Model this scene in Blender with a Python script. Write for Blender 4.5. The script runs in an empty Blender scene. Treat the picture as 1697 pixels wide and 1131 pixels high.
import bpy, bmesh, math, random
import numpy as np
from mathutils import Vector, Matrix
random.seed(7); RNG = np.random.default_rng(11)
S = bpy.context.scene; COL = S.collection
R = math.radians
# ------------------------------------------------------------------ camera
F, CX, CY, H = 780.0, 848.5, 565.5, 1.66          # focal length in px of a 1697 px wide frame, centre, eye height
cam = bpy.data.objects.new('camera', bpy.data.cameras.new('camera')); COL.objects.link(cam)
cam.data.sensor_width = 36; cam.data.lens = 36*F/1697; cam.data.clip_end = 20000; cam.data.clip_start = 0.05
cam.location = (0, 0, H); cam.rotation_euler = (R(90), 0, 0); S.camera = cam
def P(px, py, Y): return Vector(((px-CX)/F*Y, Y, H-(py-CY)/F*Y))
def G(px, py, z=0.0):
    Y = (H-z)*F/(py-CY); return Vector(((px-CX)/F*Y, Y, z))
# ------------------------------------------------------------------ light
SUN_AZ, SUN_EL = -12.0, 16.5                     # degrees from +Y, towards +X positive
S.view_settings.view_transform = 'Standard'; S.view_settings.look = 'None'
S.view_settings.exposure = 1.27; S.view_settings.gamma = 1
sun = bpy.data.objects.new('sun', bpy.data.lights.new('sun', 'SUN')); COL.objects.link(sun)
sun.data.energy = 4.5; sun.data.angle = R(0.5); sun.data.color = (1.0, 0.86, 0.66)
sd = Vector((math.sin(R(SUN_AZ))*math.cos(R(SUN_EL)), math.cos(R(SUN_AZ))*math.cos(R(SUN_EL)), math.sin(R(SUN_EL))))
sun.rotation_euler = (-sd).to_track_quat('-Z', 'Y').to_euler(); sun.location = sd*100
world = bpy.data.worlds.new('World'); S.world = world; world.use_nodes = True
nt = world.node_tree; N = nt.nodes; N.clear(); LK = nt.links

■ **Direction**
Write each line above out exactly.

■ **Solution**
Model this scene in Blender with a Python script. Write for Blender 4.5. The script runs in an empty Blender scene. Treat the picture as 1697 pixels wide and 1131 pixels high.
import bpy, bmesh, math, random
import numpy as np
from mathutils import Vector, Matrix
random.seed(7); RNG = np.random.default_rng(11)
S = bpy.context.scene; COL = S.collection
R = math.radians
# ------------------------------------------------------------------ camera
F, CX, CY, H = 780.0, 848.5, 565.5, 1.66          # focal length in px of a 1697 px wide frame, centre, eye height
cam = bpy.data.objects.new('camera', bpy.data.cameras.new('camera')); COL.objects.link(cam)
cam.data.sensor_width = 36; cam.data.lens = 36*F/1697; cam.data.clip_end = 20000; cam.data.clip_start = 0.05
cam.location = (0, 0, H); cam.rotation_euler = (R(90), 0, 0); S.camera = cam
def P(px, py, Y): return Vector(((px-CX)/F*Y, Y, H-(py-CY)/F*Y))
def G(px, py, z=0.0):
    Y = (H-z)*F/(py-CY); return Vector(((px-CX)/F*Y, Y, z))
# ------------------------------------------------------------------ light
SUN_AZ, SUN_EL = -12.0, 16.5                     # degrees from +Y, towards +X positive
S.view_settings.view_transform = 'Standard'; S.view_settings.look = 'None'
S.view_settings.exposure = 1.27; S.view_settings.gamma = 1
sun = bpy.data.objects.new('sun', bpy.data.lights.new('sun', 'SUN')); COL.objects.link(sun)
sun.data.energy = 4.5; sun.data.angle = R(0.5); sun.data.color = (1.0, 0.86, 0.66)
sd = Vector((math.sin(R(SUN_AZ))*math.cos(R(SUN_EL)), math.cos(R(SUN_AZ))*math.cos(R(SUN_EL)), math.sin(R(SUN_EL))))
sun.rotation_euler = (-sd).to_track_quat('-Z', 'Y').to_euler(); sun.location = sd*100
world = bpy.data.worlds.new('World'); S.world = world; world.use_nodes = True
nt = world.node_tree; N = nt.nodes; N.clear(); LK = nt.links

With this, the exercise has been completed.